Nei laboratori del Future Industries Institute, centro di ricerca afferente all’University of South Australia, un’equipe guidata da Xavier Ceto Alseda ha sviluppato un dispositivo elettronico capace analizzare i segnali elettrochimici di alcuni componenti di un vino, tra cui gli zuccheri e i composti fenolici.
La device, che in modo semplicistico può essere definita una “lingua elettronica”, nasce dalla necessità di poter effettuare su scala industriale test di valutazione degli standard di qualità di un vino prima dell’ immissione sul mercato.
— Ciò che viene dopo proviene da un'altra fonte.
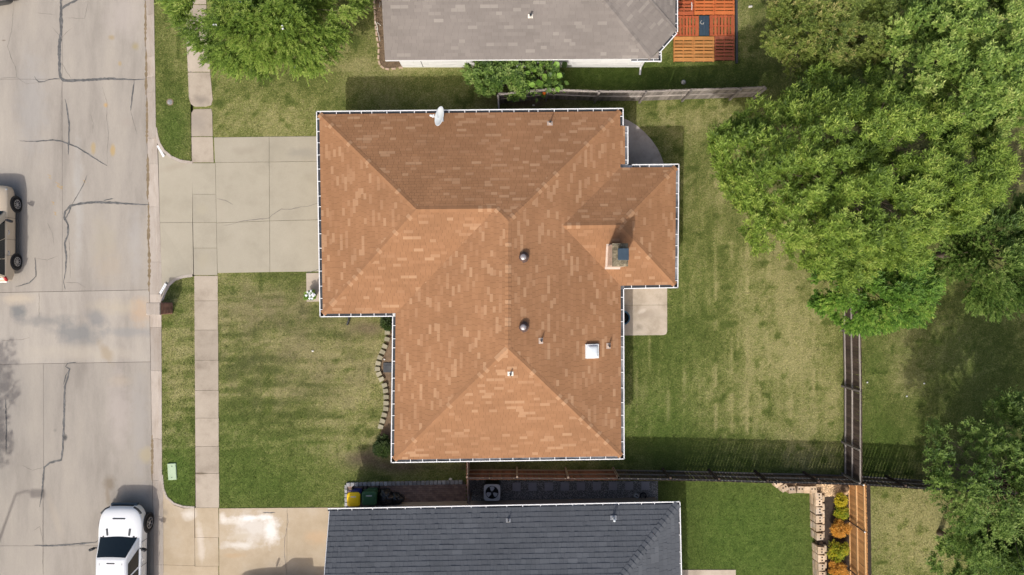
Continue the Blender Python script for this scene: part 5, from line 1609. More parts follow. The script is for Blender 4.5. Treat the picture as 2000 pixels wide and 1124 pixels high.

Il dispositivo promette di poter tracciare un’impronta digitale di un vino, da cui è possibile dedurre anche informazioni quali l’età del prodotto testato e il tipo di botte in cui è stato elaborato.
L’apparecchiatura, presentata sulle pagine della rivista New Scientist (la notizia è stata poi ripresa anche da The Drinks Business) non è l’unico dispositivo esistente capace di identificare elettronicamente specifici composti di un vino, ma è probabilmente il primo a poterne analizzare la combinazione complessiva, replicando (o tendendo a replicare) artificialmente la degustazione di un sommelier, processo nel quale le diverse sensazioni percepite dal palato sono combinate con le risposte cerebrali.
Se da un lato, e chi ha sviluppato l’apparecchiatura ne è consapevole, un’analisi di questo tipo non potrà mai sostituire del tutto quella effettuata da un uomo, visto che una macchina difficilmente può generare un output ricco anche di risposte emotive quale quello garantito da un essere umano, la “lingua elettronica” potrebbe risultare particolarmente utile proprio per le analisi dei vini su larga scala, occasioni nelle quali proprio la necessità di dover degustare in tempi brevi un numero molto grande di campioni può inficiare l’obiettività dei risultati.